How to pair wine with meat dishes

Picking the right wine to match your meal can really enhance your enjoyment of both what’s on your plate and what’s in your glass. Food and wine pairing can be intimidating, but by following a few basic guidelines, you can choose a wine with confidence – whether it’s for a homemade favourite, or to compliment a restaurant meal. So where do you begin?

Choose with your guests in mind

It might seem obvious, but the first thing to consider when picking a wine to pair with food is, what style of wine do you, or your guests prefer? We often feel restricted to choose certain bottles with our food – for example, automatically choosing white wine with fish and red wine with meat. But this does not account for personal taste and the need to choose a wine you will actually enjoy!

One wine drinker may enjoy the big flavours of traditional meat-matching wines like Barolo and Cabernet Sauvignon, which have lots of spice, oak, tannin, and acid. Another wine drinker would find those styles of wine bitter and too acidic to be enjoyable.  Often, many different styles of wine can work with the same dish, so you will more than likely be able to find a complimenting wine, in a style you know you will enjoy.
 

Preparing the meat

There are hundreds of different ways of preparing meat dishes–from cooking methods to accompaniments–so when choosing a wine to pair with a meat-based meal it helps to concentrate on the strongest flavours of the dish. Often, these can be found in the sauce, dressing or a side dish.

It’s also worth remembering that when you drink wine with a meal the wine will taste less powerful, so choose something with more intensity of flavor than you would usually drink on its own.

Pork and Chicken

If you’re eating chicken or pork and the meat is going to be eaten grilled with lightly flavoured accompaniments such as steamed vegetables, boiled potatoes or rice, the dish will have a delicate flavour. To match, choose a delicately flavoured white wine such as Picpoul, Muscadet, Verdejo, Soave, Vinho Verde or Chablis. These wines will all be enhanced by this style of dish, and if you like them anyway, you may find them greatly improved.

If you prefer rosé wine, this dish would also be complimented by something pink, as rosé wines are usually delicate in flavour too.

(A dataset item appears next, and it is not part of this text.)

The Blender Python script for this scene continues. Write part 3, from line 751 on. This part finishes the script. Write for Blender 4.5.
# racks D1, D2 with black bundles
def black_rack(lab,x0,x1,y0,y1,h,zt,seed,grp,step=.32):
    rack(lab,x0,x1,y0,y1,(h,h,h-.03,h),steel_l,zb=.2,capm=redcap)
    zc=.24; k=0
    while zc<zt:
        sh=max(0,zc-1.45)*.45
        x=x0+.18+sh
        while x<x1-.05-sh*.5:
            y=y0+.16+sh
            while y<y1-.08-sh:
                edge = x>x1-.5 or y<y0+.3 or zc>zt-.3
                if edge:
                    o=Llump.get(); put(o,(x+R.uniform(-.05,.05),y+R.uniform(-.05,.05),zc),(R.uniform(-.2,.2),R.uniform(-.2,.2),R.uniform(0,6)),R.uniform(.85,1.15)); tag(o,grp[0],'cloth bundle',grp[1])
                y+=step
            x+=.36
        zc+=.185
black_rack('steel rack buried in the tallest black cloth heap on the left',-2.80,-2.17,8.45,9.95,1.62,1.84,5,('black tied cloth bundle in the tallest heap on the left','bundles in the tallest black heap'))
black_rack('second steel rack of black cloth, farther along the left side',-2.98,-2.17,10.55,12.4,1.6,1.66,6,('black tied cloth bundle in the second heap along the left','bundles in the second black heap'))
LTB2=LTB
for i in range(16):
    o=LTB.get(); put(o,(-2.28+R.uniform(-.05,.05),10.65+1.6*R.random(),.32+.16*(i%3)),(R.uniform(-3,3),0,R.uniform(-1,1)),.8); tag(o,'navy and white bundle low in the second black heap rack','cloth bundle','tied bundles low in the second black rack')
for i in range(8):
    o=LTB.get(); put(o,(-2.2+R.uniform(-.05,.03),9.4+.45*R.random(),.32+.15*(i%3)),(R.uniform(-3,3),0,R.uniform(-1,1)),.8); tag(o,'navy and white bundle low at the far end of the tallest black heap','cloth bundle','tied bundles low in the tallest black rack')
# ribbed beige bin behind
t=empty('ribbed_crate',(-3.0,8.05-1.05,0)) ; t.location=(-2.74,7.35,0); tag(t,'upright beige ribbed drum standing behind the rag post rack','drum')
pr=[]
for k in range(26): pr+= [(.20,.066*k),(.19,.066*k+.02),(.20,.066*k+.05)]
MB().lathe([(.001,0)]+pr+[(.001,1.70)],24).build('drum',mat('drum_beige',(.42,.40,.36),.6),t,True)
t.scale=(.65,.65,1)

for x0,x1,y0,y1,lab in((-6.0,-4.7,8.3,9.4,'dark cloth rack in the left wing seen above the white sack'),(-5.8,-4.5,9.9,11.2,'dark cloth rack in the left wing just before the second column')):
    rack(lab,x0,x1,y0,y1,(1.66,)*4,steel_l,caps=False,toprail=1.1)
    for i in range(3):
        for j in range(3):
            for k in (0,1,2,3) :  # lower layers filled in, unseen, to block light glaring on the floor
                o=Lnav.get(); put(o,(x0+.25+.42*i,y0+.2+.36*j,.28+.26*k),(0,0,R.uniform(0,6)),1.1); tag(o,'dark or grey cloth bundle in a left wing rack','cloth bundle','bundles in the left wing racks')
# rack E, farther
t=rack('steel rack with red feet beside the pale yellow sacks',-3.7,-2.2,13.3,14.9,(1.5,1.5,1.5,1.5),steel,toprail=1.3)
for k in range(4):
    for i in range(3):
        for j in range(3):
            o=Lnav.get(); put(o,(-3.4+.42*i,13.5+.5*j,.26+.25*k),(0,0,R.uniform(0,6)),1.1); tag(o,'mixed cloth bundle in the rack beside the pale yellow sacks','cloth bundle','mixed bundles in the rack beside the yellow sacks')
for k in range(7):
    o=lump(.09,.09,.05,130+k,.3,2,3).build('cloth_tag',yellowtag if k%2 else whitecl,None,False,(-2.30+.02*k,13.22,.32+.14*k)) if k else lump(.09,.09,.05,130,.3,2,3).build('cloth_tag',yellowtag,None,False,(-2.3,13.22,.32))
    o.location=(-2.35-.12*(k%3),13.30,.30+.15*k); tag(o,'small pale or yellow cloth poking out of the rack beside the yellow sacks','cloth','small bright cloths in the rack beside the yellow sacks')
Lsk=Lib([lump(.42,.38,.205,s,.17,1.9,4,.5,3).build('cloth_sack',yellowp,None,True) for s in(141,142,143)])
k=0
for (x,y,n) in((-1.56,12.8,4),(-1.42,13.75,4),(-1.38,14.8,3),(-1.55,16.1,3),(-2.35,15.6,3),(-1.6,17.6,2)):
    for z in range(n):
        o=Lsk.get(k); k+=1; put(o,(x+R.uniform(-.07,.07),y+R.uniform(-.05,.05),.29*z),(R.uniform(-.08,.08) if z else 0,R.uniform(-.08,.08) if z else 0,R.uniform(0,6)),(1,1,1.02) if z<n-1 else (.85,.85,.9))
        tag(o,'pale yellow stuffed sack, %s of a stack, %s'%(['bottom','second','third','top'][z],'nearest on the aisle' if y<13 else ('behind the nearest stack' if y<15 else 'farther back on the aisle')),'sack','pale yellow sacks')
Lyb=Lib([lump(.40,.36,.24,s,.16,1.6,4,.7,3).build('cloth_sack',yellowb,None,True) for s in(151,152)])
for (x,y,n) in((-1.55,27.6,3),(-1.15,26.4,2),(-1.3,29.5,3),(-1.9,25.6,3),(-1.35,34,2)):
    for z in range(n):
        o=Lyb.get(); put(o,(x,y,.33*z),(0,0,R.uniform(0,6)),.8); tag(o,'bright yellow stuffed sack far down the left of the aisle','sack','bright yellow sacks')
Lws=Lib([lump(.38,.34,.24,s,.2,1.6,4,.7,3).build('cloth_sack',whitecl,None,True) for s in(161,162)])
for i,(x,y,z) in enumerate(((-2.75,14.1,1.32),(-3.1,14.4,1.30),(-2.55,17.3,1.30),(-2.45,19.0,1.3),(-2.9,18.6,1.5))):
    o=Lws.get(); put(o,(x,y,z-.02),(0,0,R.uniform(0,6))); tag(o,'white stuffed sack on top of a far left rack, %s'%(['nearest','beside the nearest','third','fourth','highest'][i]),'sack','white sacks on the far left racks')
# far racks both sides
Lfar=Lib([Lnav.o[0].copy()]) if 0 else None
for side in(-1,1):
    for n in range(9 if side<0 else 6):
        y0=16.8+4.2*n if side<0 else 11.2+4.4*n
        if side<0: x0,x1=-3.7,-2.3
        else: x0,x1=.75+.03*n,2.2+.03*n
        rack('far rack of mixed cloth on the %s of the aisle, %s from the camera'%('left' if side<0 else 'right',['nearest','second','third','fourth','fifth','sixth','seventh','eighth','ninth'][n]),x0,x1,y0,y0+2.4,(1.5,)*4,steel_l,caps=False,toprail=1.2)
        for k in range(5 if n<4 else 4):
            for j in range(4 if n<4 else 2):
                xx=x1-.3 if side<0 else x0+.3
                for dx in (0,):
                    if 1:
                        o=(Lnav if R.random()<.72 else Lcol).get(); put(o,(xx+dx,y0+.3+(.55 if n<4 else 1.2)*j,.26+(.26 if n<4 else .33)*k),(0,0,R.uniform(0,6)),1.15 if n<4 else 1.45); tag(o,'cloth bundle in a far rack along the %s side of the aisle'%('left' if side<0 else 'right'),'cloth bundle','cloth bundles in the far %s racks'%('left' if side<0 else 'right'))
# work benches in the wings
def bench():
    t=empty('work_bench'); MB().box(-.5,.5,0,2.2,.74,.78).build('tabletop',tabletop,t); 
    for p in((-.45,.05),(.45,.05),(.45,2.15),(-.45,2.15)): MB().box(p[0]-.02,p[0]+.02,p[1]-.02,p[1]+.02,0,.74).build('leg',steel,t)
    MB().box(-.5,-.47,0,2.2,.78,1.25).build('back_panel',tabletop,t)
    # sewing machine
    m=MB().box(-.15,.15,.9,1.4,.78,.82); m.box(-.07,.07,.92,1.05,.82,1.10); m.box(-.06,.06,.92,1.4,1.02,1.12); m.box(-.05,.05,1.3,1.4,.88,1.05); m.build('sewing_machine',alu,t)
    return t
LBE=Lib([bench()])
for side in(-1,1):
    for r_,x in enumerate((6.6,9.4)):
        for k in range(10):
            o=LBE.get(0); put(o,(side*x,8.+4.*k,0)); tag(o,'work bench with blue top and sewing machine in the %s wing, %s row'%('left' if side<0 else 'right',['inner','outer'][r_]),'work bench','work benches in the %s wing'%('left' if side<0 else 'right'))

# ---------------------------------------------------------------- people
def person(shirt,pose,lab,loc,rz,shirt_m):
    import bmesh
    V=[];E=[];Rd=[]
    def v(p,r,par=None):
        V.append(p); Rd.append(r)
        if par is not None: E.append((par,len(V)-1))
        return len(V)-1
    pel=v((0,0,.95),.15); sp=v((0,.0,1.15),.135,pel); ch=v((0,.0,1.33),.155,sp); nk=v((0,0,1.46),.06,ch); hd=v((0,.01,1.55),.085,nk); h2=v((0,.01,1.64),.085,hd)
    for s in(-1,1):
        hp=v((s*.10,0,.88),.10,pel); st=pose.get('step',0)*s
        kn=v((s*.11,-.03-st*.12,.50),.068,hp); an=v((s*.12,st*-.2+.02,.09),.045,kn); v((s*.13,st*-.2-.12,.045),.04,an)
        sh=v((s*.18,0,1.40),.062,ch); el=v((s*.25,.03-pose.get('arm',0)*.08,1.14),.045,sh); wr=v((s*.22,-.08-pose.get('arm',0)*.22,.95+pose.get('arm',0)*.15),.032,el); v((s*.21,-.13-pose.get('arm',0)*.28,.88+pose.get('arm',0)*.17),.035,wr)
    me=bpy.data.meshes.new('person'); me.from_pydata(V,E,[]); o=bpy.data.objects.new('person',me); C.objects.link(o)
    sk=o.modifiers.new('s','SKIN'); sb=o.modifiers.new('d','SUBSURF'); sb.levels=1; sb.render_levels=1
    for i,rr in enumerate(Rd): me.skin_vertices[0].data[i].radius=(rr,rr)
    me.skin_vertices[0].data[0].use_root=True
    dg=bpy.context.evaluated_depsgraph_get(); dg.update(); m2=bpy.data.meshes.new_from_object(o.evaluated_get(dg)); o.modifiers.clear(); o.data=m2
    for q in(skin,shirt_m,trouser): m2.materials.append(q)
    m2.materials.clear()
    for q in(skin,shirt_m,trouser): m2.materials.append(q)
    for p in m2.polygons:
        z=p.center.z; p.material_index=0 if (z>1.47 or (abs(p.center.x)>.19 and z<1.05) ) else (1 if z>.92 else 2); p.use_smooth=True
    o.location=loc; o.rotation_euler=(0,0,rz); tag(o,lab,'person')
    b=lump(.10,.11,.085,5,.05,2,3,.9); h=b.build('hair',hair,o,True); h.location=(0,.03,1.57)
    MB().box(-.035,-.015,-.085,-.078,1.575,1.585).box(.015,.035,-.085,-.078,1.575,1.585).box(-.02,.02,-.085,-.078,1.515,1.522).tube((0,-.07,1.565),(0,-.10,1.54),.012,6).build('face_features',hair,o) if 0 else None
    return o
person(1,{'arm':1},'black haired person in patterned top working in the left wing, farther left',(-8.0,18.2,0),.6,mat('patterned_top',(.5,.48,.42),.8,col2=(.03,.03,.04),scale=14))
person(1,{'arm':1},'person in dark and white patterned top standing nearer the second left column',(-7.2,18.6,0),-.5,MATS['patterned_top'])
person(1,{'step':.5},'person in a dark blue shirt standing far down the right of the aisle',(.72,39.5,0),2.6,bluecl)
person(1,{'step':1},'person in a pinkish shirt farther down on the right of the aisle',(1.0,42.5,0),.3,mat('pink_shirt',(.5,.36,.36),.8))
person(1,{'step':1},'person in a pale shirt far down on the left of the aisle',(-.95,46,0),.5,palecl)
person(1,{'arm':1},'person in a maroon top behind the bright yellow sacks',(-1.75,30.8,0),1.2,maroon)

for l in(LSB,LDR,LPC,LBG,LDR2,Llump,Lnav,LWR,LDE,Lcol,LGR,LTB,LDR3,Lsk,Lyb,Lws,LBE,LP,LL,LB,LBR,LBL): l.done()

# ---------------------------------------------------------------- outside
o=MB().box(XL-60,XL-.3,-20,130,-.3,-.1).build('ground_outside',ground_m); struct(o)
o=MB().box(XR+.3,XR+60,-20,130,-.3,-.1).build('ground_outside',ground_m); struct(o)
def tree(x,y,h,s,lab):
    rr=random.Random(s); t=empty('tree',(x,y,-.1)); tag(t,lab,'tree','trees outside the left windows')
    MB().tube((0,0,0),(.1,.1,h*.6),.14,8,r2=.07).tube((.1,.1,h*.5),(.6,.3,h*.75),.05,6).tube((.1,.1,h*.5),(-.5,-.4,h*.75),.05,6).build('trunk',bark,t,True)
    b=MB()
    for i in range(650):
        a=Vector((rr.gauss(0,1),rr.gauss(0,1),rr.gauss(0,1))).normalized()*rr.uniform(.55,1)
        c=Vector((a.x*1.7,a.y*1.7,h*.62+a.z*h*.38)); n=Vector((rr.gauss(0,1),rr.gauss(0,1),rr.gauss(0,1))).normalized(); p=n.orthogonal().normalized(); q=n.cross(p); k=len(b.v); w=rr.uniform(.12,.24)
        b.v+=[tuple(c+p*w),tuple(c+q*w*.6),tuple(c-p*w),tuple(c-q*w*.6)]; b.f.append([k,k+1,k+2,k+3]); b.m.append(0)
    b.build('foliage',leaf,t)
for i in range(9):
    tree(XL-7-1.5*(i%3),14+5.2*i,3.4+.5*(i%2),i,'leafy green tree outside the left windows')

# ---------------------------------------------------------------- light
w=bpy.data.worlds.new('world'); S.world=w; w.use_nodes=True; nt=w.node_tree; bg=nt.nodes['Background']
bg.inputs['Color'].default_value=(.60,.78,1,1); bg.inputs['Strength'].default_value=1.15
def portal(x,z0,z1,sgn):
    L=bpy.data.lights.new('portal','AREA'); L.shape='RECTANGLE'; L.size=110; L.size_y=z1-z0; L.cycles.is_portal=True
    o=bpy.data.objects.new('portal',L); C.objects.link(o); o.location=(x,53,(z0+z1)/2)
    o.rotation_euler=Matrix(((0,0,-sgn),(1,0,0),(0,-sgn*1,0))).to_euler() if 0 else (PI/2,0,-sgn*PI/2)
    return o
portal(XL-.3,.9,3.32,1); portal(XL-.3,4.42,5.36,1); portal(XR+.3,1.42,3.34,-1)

Red wine drinkers’ needn’t fear, a delicate red such as early-drinking Pinot Noir, Beaujolais, Bonarda, Valpolicella, would also be a good match to this meal.
 

Beef and Lamb

Even when lightly grilled, meats like beef and lamb will generally still have more flavour intensity than chicken or pork, so you will need to increase the flavour intensity of your wine.

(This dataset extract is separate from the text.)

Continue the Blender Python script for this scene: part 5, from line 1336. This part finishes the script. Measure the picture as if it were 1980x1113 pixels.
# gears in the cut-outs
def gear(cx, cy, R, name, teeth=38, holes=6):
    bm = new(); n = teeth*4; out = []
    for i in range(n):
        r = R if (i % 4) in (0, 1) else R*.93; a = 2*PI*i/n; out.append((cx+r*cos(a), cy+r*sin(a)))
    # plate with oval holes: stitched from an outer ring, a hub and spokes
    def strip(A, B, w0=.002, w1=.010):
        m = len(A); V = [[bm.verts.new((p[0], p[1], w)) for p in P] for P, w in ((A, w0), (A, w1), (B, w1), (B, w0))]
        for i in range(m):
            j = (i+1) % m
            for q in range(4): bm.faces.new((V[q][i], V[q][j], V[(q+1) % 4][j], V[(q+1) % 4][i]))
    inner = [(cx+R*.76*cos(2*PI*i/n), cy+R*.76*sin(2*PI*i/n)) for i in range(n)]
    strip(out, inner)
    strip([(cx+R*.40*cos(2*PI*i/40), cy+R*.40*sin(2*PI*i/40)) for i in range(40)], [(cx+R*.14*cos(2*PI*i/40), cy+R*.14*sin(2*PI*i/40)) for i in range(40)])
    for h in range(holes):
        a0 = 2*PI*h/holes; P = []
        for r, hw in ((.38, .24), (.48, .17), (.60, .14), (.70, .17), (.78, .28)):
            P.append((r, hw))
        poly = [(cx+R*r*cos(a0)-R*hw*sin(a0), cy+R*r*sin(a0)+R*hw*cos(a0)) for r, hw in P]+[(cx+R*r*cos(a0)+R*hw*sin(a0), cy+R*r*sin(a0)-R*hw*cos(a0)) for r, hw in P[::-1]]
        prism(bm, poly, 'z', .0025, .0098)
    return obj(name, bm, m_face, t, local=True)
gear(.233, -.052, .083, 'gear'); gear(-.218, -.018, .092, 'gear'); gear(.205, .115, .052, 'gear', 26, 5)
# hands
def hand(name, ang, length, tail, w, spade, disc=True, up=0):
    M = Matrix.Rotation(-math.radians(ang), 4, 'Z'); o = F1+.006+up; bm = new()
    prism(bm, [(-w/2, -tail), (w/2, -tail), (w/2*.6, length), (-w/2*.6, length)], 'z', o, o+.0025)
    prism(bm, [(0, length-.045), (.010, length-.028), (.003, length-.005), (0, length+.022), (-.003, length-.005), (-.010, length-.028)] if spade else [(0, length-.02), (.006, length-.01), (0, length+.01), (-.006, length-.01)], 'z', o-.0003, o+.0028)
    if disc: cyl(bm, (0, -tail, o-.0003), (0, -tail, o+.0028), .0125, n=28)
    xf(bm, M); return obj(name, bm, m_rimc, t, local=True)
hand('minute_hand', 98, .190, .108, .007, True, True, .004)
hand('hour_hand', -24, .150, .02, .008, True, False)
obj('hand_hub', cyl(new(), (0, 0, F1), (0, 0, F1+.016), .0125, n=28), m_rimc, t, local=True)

In this case, white wine drinkers should choose riper Chardonnays, with or without oak, Sauvignon Blanc, Albariño, Riesling, or Semillon. Rosé gets a little trickier, but the more  expensive examples from the South of France, or Spain will have the intensity to stand up to the dish.

If you are not a red wine fan, the savoury taste in lean meat which is served quite rare will bring out the bitterness in the wine, so you’re probably safer sticking with white.

For those who do enjoy red wine however, a fruity but not too expensive, Merlot, Grenache, Tempranillo (Rioja), or a higher quality Pinot Noir with oak from Burgundy or New Zealand will make this dish sing.

Barbecued, Sweet, Spicy

If your meat is going to be barbecued or accompanied by a rich sauce, or strongly flavoured side dishes, then you need to trade up to bigger flavoured whites and reds to match the intensity of the meal. In this case, choose whites like Chardonnay or Viognier and red wines like Cabernet Sauvignon and Shiraz.

Finally, choose with caution if you’re eating sweet or spicy foods, as sweetness and chilli can make a wine taste less fruity, more bitter, acidic and alcoholic. Go with a wine that has residual sugar, is un-oaked and strong in fruit flavour, like Vouvray Demi-Sec, a New Zealand or Alsace Pinot Gris or a German Riesling.